If by "NA Specialist" you mean North American coaches, I don't favor hiring North Americans at all. I don't know of any special insight that North Americans have to offer. In Canada, youth hockey is based on the premise of mass development, or to put it another way, sheer numbers. In a nation of 33 million people, every small community within Canada has indoor and outdoor rinks, organized teams, and sufficient coaching to ensure that if anyone in the country has the ability to be a good hockey player, he will have more than ample opportunity to learn to skate, join a team, and get some fundamental development training. Canadians are very forthright in saying that a lot of the special skills training that they do was largely borrowed from Soviet hockey school methodology that they learned back in the '70's and '80's, when they used to travel to the Soviet Union to study it.
By contrast, the percentage of Russian kids who have easy access to the tools to build a hockey career is so small as to be almost anecdotal.

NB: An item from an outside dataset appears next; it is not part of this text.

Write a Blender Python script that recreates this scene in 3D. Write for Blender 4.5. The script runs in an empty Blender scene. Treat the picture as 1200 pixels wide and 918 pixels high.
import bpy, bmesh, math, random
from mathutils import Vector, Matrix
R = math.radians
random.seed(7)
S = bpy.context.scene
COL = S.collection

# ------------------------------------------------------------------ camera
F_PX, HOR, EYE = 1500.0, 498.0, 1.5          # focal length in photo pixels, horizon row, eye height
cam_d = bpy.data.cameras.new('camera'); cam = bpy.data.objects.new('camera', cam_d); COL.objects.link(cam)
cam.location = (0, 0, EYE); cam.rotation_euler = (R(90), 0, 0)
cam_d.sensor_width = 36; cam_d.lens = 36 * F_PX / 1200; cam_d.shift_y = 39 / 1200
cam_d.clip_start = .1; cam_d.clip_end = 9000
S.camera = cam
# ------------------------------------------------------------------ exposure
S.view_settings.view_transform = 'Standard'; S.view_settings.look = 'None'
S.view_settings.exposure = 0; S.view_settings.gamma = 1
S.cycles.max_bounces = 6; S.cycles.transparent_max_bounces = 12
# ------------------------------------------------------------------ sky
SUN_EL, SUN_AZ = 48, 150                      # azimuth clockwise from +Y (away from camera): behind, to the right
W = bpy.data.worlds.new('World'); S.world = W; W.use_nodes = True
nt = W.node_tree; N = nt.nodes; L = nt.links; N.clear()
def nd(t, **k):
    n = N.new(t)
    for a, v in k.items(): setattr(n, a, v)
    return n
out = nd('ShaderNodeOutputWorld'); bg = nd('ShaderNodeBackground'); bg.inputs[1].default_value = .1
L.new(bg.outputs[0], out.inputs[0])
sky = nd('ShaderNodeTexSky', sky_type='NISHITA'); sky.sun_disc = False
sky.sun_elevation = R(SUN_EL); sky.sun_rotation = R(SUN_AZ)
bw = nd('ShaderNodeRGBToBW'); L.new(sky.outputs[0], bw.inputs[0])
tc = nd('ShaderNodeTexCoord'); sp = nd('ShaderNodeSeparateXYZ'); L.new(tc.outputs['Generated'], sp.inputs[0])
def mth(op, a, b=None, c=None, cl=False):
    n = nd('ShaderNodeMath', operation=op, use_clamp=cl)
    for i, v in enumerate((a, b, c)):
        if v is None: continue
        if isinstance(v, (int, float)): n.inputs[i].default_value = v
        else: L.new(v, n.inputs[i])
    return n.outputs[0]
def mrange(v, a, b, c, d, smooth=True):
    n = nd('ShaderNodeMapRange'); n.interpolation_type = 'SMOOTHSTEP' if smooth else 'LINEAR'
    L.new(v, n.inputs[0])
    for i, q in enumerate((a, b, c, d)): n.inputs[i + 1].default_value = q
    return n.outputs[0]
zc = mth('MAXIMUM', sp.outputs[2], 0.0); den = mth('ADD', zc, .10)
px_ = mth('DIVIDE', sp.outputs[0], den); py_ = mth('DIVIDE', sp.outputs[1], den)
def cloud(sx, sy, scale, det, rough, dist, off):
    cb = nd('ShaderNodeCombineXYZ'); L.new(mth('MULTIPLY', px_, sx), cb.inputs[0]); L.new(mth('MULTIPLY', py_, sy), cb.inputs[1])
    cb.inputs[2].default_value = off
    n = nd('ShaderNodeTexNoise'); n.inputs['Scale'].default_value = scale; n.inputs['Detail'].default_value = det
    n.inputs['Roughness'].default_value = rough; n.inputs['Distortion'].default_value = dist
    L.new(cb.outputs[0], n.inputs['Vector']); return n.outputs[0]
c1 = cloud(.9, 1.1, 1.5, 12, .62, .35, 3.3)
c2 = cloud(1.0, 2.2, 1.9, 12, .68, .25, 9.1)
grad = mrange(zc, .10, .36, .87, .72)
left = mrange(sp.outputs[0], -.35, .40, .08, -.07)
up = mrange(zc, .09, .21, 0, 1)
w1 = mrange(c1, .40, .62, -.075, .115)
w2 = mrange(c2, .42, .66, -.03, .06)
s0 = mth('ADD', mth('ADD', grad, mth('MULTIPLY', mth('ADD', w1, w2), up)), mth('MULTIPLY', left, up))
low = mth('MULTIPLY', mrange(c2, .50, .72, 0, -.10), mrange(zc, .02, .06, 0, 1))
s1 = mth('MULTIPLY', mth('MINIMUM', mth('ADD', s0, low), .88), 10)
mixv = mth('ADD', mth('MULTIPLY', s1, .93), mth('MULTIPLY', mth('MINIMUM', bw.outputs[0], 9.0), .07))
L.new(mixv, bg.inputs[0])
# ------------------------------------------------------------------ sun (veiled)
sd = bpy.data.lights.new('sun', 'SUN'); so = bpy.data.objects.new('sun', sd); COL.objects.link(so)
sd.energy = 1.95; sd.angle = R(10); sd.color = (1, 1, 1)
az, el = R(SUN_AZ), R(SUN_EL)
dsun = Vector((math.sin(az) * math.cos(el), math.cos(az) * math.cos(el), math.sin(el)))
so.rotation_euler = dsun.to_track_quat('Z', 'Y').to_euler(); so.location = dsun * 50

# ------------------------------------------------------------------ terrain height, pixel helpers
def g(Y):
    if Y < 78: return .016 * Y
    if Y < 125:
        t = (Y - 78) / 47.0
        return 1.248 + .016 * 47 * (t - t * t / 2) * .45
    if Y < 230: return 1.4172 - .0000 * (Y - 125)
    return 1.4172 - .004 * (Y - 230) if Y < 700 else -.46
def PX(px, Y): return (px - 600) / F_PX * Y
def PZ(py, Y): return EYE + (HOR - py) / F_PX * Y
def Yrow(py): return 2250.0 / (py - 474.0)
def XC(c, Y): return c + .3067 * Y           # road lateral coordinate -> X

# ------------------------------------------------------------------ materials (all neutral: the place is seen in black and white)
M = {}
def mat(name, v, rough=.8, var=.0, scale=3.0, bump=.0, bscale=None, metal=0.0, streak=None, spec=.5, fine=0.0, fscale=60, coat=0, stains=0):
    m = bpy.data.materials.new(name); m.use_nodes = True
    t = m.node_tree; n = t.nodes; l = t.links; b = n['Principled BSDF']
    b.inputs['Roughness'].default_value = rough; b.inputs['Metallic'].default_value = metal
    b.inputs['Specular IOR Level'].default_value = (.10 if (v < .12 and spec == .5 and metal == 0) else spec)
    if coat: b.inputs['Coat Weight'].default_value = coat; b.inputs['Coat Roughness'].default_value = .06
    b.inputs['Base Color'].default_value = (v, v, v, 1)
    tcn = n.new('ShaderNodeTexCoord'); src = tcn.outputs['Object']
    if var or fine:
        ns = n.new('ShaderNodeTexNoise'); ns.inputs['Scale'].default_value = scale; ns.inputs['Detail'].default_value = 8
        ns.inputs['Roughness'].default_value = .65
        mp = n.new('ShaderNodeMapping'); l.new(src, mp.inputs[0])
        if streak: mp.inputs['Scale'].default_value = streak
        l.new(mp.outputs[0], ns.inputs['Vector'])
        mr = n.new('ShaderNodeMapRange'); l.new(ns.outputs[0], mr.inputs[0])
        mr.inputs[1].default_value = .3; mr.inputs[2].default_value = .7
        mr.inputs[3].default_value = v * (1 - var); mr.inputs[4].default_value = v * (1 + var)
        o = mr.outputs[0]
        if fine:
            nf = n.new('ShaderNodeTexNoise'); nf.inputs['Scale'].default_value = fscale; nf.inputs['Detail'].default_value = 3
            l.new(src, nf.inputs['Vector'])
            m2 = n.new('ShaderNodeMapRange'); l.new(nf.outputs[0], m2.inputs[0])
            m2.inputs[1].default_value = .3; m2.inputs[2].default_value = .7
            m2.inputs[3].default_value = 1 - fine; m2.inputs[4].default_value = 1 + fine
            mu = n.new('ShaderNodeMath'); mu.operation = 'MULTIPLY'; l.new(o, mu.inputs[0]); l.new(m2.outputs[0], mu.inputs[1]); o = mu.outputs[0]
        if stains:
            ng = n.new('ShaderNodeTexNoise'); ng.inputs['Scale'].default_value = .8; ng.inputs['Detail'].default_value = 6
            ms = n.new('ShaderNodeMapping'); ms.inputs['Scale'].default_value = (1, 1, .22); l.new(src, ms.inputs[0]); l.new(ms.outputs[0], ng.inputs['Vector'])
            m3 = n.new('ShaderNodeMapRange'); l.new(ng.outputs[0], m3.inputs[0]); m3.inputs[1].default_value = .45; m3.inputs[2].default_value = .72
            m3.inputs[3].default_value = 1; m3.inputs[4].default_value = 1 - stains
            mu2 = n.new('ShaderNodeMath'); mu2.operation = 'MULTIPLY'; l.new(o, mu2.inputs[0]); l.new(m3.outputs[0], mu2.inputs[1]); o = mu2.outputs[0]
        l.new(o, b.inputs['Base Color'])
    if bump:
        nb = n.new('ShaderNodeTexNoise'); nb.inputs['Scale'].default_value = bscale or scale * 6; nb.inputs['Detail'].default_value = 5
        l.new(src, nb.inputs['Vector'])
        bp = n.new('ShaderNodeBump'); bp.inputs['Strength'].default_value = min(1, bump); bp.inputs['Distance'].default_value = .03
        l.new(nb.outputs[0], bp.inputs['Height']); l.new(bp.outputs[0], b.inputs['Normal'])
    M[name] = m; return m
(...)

My friend Allacbeth who posts here lives in the city of Kemerovo near Novokuznetsk, a city of half a million people for whom winter lasts six months a year. Allacbeth tells me that despite these characteristics, there is almost no hockey at all in Kemerovo. Any kid who has athletic ability and wants to skate plays bandy, which is wildly popular. So many parts of Russia have failed to develop any hockey infrastructure at all. The best hope is that the KHL, which is driving the expansion of organized youth hockey, will continue to build such infrastructure in order to feed needed raw materials to its league.
Hockey schools should be created everywhere, and all of the schools should adopt the methodology found at Traktor hockey school, which sets the gold standard for youth hockey development in my opinion. The best feature of Russian hockey, in my opinion, is the schools. Soviet player development, training and conditioning was the best in the World in its time, and all of those approaches should be revisited, IMO, to see which still apply today. The Canadian approach is really nothing more than spending money to fund mass participation, which is nothing that we didn't already know.
I agree, if you read my whole post it will offer a suggestion to your opinion. Russia has better player development, but NA coaches methods are proven at the club level. Russian national teams are starving for quality coaches. Maybe foreign coaches can be used after the players are through development stage.
For example, past 3 KHL championships won by foreign coaches because they take already developed players and put them into a recipe for success. No denying that Keenan has exceptional tactics which other coaches are lacking. He's been around for so long he just knows how things are done, others don't. Its not just me, Zaripov, Mozyakin and others have also promoted Keenan. Glad Russia wised up and hired a foreigner to take the ropes following Latvia's lead.